Doubt in proof of naive (epsilon,delta) PAC algorithm for multi armed bandits

Question

I am learning about algorithms used to solve the Multi-armed bandits problem. I am however stuck in understanding the proof for the naive ($\epsilon$,$\delta$) PAC algorithm (Theorem 6 here). Specifically I am confused by the first step of the proof as shown below: proof of naive($\epsilon$,$\delta$) PAC algorithm.
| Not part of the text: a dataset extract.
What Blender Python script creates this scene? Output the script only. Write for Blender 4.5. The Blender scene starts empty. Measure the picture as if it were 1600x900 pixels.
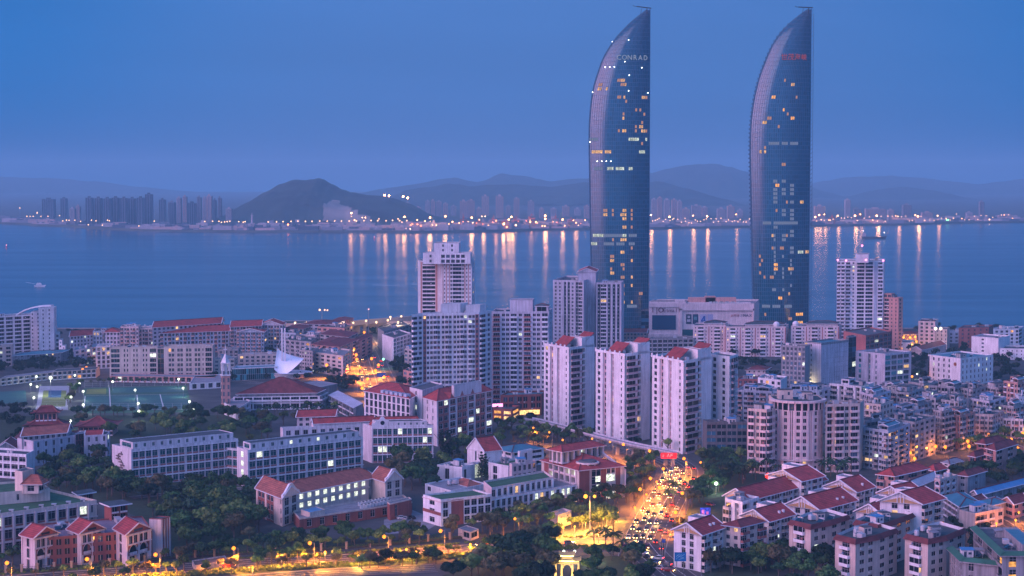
import bpy, math, random
from mathutils import Vector, Matrix
R = math.radians
random.seed(7)
SC = bpy.context.scene
COL = SC.collection
# ------------------------------------------------------------------ camera
F = 2833.0; PITCH = R(3.454); CAMZ = 141.0
cd = bpy.data.cameras.new('camera'); cam = bpy.data.objects.new('camera', cd); COL.objects.link(cam)
cam.location = (0, 0, CAMZ); cam.rotation_euler = (R(90) - PITCH, 0, 0)
cd.sensor_width = 36.0; cd.lens = F * 36.0 / 1600.0
cd.clip_start = 1.0; cd.clip_end = 60000.0
SC.camera = cam
# ------------------------------------------------------------------ view and render settings
SC.view_settings.view_transform = 'Standard'; SC.view_settings.look = 'None'
SC.view_settings.exposure = 0.0; SC.view_settings.gamma = 1.0
SC.render.engine = 'CYCLES'
cy = SC.cycles
cy.use_denoising = True
cy.max_bounces = 5; cy.diffuse_bounces = 2; cy.glossy_bounces = 3; cy.transmission_bounces = 3; cy.volume_bounces = 1
cy.transparent_max_bounces = 8
cy.sample_clamp_indirect = 4.0; cy.sample_clamp_direct = 0.0
cy.caustics_reflective = False; cy.caustics_refractive = False
# ------------------------------------------------------------------ world: dusk sky
HAZE = 0.95e-4
SUN_EL = -1.5; SUN_AZ = 245.0      # afterglow low behind the camera, to its left (compass from +Y, clockwise)
W = bpy.data.worlds.new('World'); SC.world = W; W.use_nodes = True
nt = W.node_tree; nt.nodes.clear()
def N(tree, typ, **kw):
	n = tree.nodes.new(typ)
	for k, v in kw.items(): setattr(n, k, v)
	return n
out = N(nt, 'ShaderNodeOutputWorld'); bg = N(nt, 'ShaderNodeBackground')
sky = N(nt, 'ShaderNodeTexSky'); sky.sky_type = 'NISHITA'; sky.sun_disc = False
sky.sun_elevation = R(SUN_EL); sky.sun_rotation = R(SUN_AZ)
sky.air_density = 1.0; sky.dust_density = 1.0; sky.ozone_density = 4.0
tc = N(nt, 'ShaderNodeTexCoord'); sep = N(nt, 'ShaderNodeSeparateXYZ')
nt.links.new(tc.outputs['Generated'], sep.inputs[0])
ramp = N(nt, 'ShaderNodeValToRGB'); el = ramp.color_ramp
el.elements[0].position = 0.0; el.elements[0].color = (0.006, 0.140, 0.44, 1)
el.elements[1].position = 1.0; el.elements[1].color = (0.010, 0.125, 0.46, 1)
e = el.elements.new(0.10); e.color = (0.018, 0.165, 0.52, 1)
e = el.elements.new(0.35); e.color = (0.012, 0.145, 0.50, 1)
nt.links.new(sep.outputs['Z'], ramp.inputs[0])
# afterglow: a wide pink lobe round the set sun
dot = N(nt, 'ShaderNodeVectorMath', operation='DOT_PRODUCT')
gaz = R(SUN_AZ); dot.inputs[1].default_value = (math.sin(gaz), math.cos(gaz), 0.12)
nt.links.new(tc.outputs['Generated'], dot.inputs[0])
mr = N(nt, 'ShaderNodeMapRange'); mr.inputs['From Min'].default_value = 0.74; mr.inputs['From Max'].default_value = 1.0
mr.interpolation_type = 'SMOOTHERSTEP'
nt.links.new(dot.outputs['Value'], mr.inputs['Value'])
glow = N(nt, 'ShaderNodeVectorMath', operation='SCALE'); glow.inputs[0].default_value = (2.3, 0.40, 0.60)
nt.links.new(mr.outputs[0], glow.inputs['Scale'])
# the brighter western half of the dusk sky, behind the camera: wide and blue
dot3 = N(nt, 'ShaderNodeVectorMath', operation='DOT_PRODUCT'); dot3.inputs[1].default_value = (math.sin(R(215)), math.cos(R(215)), 0.25)
nt.links.new(tc.outputs['Generated'], dot3.inputs[0])
mr4 = N(nt, 'ShaderNodeMapRange'); mr4.inputs['From Min'].default_value = -0.4; mr4.inputs['From Max'].default_value = 1.0; mr4.interpolation_type = 'SMOOTHSTEP'
nt.links.new(dot3.outputs['Value'], mr4.inputs['Value'])
glow3 = N(nt, 'ShaderNodeVectorMath', operation='SCALE'); glow3.inputs[0].default_value = (0.30, 0.42, 0.95)
nt.links.new(mr4.outputs[0], glow3.inputs['Scale'])
# the city's own glow low over the far shore
dot2 = N(nt, 'ShaderNodeVectorMath', operation='DOT_PRODUCT'); dot2.inputs[1].default_value = (0.02, 0.999, 0.03)
nt.links.new(tc.outputs['Generated'], dot2.inputs[0])
mr2 = N(nt, 'ShaderNodeMapRange'); mr2.inputs['From Min'].default_value = 0.955; mr2.inputs['From Max'].default_value = 1.0
mr2.interpolation_type = 'SMOOTHSTEP'
nt.links.new(dot2.outputs['Value'], mr2.inputs['Value'])
glow2 = N(nt, 'ShaderNodeVectorMath', operation='SCALE'); glow2.inputs[0].default_value = (0.050, 0.034, 0.03)
nt.links.new(mr2.outputs[0], glow2.inputs['Scale'])
a4 = N(nt, 'ShaderNodeVectorMath', operation='ADD'); a1 = N(nt, 'ShaderNodeVectorMath', operation='ADD'); a2 = N(nt, 'ShaderNodeVectorMath', operation='ADD'); a3 = N(nt, 'ShaderNodeVectorMath', operation='ADD')
nsc = N(nt, 'ShaderNodeVectorMath', operation='SCALE'); nsc.inputs['Scale'].default_value = 0.06
nt.links.new(sky.outputs[0], nsc.inputs[0])
nt.links.new(glow3.outputs[0], a4.inputs[0]); nt.links.new(glow.outputs[0], a4.inputs[1]); nt.links.new(ramp.outputs[0], a1.inputs[0]); nt.links.new(a4.outputs[0], a1.inputs[1])
nt.links.new(a1.outputs[0], a2.inputs[0]); nt.links.new(glow2.outputs[0], a2.inputs[1])
# soft cloudiness, so that the sky is not one flat tone
mp = N(nt, 'ShaderNodeMapping'); mp.inputs['Scale'].default_value = (1.2, 1.2, 9.0)
nz = N(nt, 'ShaderNodeTexNoise'); nz.inputs['Scale'].default_value = 1.6; nz.inputs['Detail'].default_value = 4.0
nt.links.new(tc.outputs['Generated'], mp.inputs[0]); nt.links.new(mp.outputs[0], nz.inputs['Vector'])
mr3 = N(nt, 'ShaderNodeMapRange'); mr3.inputs['From Min'].default_value = 0.3; mr3.inputs['From Max'].default_value = 0.7
mr3.inputs['To Min'].default_value = 0.92; mr3.inputs['To Max'].default_value = 1.08
nt.links.new(nz.outputs[0], mr3.inputs['Value'])
msc = N(nt, 'ShaderNodeVectorMath', operation='SCALE')
nt.links.new(a2.outputs[0], msc.inputs[0]); nt.links.new(mr3.outputs[0], msc.inputs['Scale'])
nt.links.new(msc.outputs[0], a3.inputs[0]); nt.links.new(nsc.outputs[0], a3.inputs[1])
SKYK = 10.0                          # colours above are picture values; the background itself stays dim
k10 = N(nt, 'ShaderNodeVectorMath', operation='SCALE'); k10.inputs['Scale'].default_value = SKYK
nt.links.new(a3.outputs[0], k10.inputs[0])
nt.links.new(k10.outputs[0], bg.inputs['Color']); bg.inputs['Strength'].default_value = 0.1
nt.links.new(bg.outputs[0], out.inputs[0])
# ------------------------------------------------------------------ the last of the afterglow as one very soft lamp
sd = bpy.data.lights.new('afterglow', 'SUN'); sd.energy = 1.9; sd.angle = R(60); sd.color = (1.0, 0.66, 0.88)
so = bpy.data.objects.new('afterglow', sd); COL.objects.link(so)
laz = R(235); sdir = Vector((math.sin(laz) * math.cos(R(24)), math.cos(laz) * math.cos(R(24)), math.sin(R(24))))
so.rotation_euler = sdir.to_track_quat('Z', 'Y').to_euler(); so.location = (-200, -200, 400)
# ------------------------------------------------------------------ picture <-> place
CP, SP = math.cos(PITCH), math.sin(PITCH)
def ray(px, py):
	u = (px - 800) / F; v = (450 - py) / F
	return Vector((u, CP + v * SP, -SP + v * CP))
def G(px, py, z=0.0):
	d = ray(px, py); t = (z - CAMZ) / d.z
	return Vector((d.x * t, d.y * t))
def PD(px, D, py=520):
	d = ray(px, py); t = D / d.y
	return Vector((d.x * t, D))
def ZD(py, D):
	d = ray(800, py); return CAMZ + d.z * D / d.y
def DY(py, z=0.0):
	return G(800, py, z).y
# ------------------------------------------------------------------ materials
MATS = {}
def mat(name, col, rough=0.8, metal=0.0, bump=0.0, bscale=2.0, var=0.12, vscale=0.15, streak=0.0, emit=None, es=0.0, spec=0.5):
	if name in MATS: return MATS[name]
	m = bpy.data.materials.new(name); m.use_nodes = True; t = m.node_tree; b = t.nodes['Principled BSDF']
	b.inputs['Base Color'].default_value = (*col, 1); b.inputs['Roughness'].default_value = rough; b.inputs['Metallic'].default_value = metal
	b.inputs['Specular IOR Level'].default_value = spec
	if emit:
		b.inputs['Emission Color'].default_value = (*emit, 1); b.inputs['Emission Strength'].default_value = es
	elif var > 0:
		g = N(t, 'ShaderNodeNewGeometry')
		n1 = N(t, 'ShaderNodeTexNoise'); n1.inputs['Scale'].default_value = vscale; n1.inputs['Detail'].default_value = 5.0; n1.inputs['Roughness'].default_value = 0.65
		t.links.new(g.outputs['Position'], n1.inputs['Vector'])
		mrg = N(t, 'ShaderNodeMapRange'); mrg.inputs['From Min'].default_value = 0.3; mrg.inputs['From Max'].default_value = 0.7
		mrg.inputs['To Min'].default_value = 1 - var; mrg.inputs['To Max'].default_value = 1 + var
		t.links.new(n1.outputs[0], mrg.inputs['Value'])
		val = mrg.outputs[0]
		if streak > 0:
			mp_ = N(t, 'ShaderNodeMapping'); mp_.inputs['Scale'].default_value = (1.1, 1.1, 0.07)
			n2 = N(t, 'ShaderNodeTexNoise'); n2.inputs['Scale'].default_value = 1.0; n2.inputs['Detail'].default_value = 3.0
			t.links.new(g.outputs['Position'], mp_.inputs[0]); t.links.new(mp_.outputs[0], n2.inputs['Vector'])
			m2 = N(t, 'ShaderNodeMapRange'); m2.inputs['From Min'].default_value = 0.35; m2.inputs['From Max'].default_value = 0.62
			m2.inputs['To Min'].default_value = 1 - streak; m2.inputs['To Max'].default_value = 1.0
			t.links.new(n2.outputs[0], m2.inputs['Value'])
			mm = N(t, 'ShaderNodeMath', operation='MULTIPLY'); t.links.new(val, mm.inputs[0]); t.links.new(m2.outputs[0], mm.inputs[1]); val = mm.outputs[0]
		oi = N(t, 'ShaderNodeObjectInfo'); mo = N(t, 'ShaderNodeMapRange'); mo.inputs['To Min'].default_value = 0.93; mo.inputs['To Max'].default_value = 1.05
		t.links.new(oi.outputs['Random'], mo.inputs['Value'])
		mq = N(t, 'ShaderNodeMath', operation='MULTIPLY'); t.links.new(val, mq.inputs[0]); t.links.new(mo.outputs[0], mq.inputs[1])
		vs = N(t, 'ShaderNodeVectorMath', operation='SCALE'); vs.inputs[0].default_value = col
		t.links.new(mq.outputs[0], vs.inputs['Scale']); t.links.new(vs.outputs[0], b.inputs['Base Color'])
	if bump > 0:
		g2 = N(t, 'ShaderNodeNewGeometry'); nb = N(t, 'ShaderNodeTexNoise'); nb.inputs['Scale'].default_value = bscale; nb.inputs['Detail'].default_value = 4.0
		bp = N(t, 'ShaderNodeBump'); bp.inputs['Strength'].default_value = bump; bp.inputs['Distance'].default_value = 0.3
		t.links.new(g2.outputs['Position'], nb.inputs['Vector']); t.links.new(nb.outputs[0], bp.inputs['Height']); t.links.new(bp.outputs[0], b.inputs['Normal'])
	if emit: m.cycles.emission_sampling = 'NONE'
	MATS[name] = m; return m
def W_(name, col, streak=0.22): return mat(name, col, 0.85, var=0.15, vscale=0.14, streak=streak)
def glassmat(name, col, rough=0.12, lo=0.35, hi=1.6, em=None):
	"""window panes: each pane (mesh island) has its own tone, some with pale curtains behind"""
	if name in MATS: return MATS[name]
	m = bpy.data.materials.new(name); m.use_nodes = True; t = m.node_tree; b = t.nodes['Principled BSDF']
	g = N(t, 'ShaderNodeNewGeometry'); rp = N(t, 'ShaderNodeValToRGB'); r = rp.color_ramp; r.interpolation = 'CONSTANT'
	c = Vector(col)
	r.elements[0].position = 0; r.elements[0].color = (*(c * lo), 1)
	r.elements[1].position = 0.3; r.elements[1].color = (*(c * 0.7), 1)
	for p, f in ((0.5, .9), (0.74, hi), (0.90, hi * 2.2), (0.97, hi * 4.0)):
		x = r.elements.new(p); x.color = (*(c * f), 1)
	t.links.new(g.outputs['Random Per Island'], rp.inputs[0]); t.links.new(rp.outputs[0], b.inputs['Base Color'])
	b.inputs['Roughness'].default_value = rough; b.inputs['Specular IOR Level'].default_value = 0.22
	MATS[name] = m; return m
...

I am unable to see how the RHS is an upper bound of the LHS.Any help would be much appreciated.

Answer 1

If $\hat{p}_{a'} > \hat{p}_{a^*}$, then either $\hat{p}_{a'} > x$ or $\hat{p}_{a^*} < x$, because if neither is true, then $\hat{p}_{a'} < x < \hat{p}_{a^*}$, which would be a contradiction. Just replace $x$ by $r^* - \epsilon/2$ to get:

$P(\hat{p}_{a'} > \hat{p}_{a^*}) \geq P$($\hat{p}_{a'} > r^* - \epsilon/2$ or $ \hat{p}_{a^*} < r^* - \epsilon/2$). Now, note that $E(R(a')) + \epsilon/2 < r^* - \epsilon/2$, so we have

$\{\hat{p}_{a'} > r^* - \epsilon/2 \} \subset \{ \hat{p}_{a'} > E(R(a')) + \epsilon/2 \}$, since if $p > a$, $p > b$ if $a > b$. We further have $P(A) \leq P(B)$ if $A \subset B$ from which that first line follows.